Shi’s view is shared by Ma Jun, the director of Chinese NGO the Institute of Public and Environmental Affairs. Ma told the South China Morning Post that he felt the government’s environmental investment fell short of what was needed to address China’s pollution woes.

Economic pressure

Worsening pollution has pushed environmental issues up the public agenda in China recent years.

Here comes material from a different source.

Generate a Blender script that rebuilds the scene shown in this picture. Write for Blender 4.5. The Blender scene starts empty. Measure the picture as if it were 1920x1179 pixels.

An opinion poll conducted by state-run newspaper China Youth Daily shows that environmental governance is now the public's number one concern.

In response to growing frustration, the State Council launched an ambitious action plan to combat air pollution, worth 1.7-trillion-yuan (US$277 billion),  in September 2013. Earlier this year, the environment ministry said similar action plans were forthcoming for water and soil pollution.

However, the drop in environmental spending shows a different picture, observers have said.

Zeng Kanghua, a professor at the Central University of Finance and Economics, blames last year’s decline in environmental spending on the central government’s fiscal difficulties in the first half of 2013.

“The growth of central government’s fiscal revenue slowed in 2013, compared to that of the year before, and hence there was a need for spending cuts. Environmental spending was among the cuts,” Zeng told chinadialogue.

Zeng said economic pressure could undermine China’s environmental efforts as, for policymakers, environmental spending is usually the easiest cut to make.

Zhang Junjie, an environmental economist at the University of California San Diego, said people should not place all their hopes for environmental protection investment on the government. “Investment in environmental protection should come from both public fiscal input and the private sector,” he said, adding that the most efficient way to tackle pollution is to internalise environmental costs and make polluters pay.

However, Shi Lei, a longtime advocate for increasing public environmental spending, said sufficient governmental spending was a precondition for private investment, particularly for environmental protection, which directly impacts public welfare and people’s livelihoods.

“We have been through many empty promises, but environmental woes will wait for no one,” he added.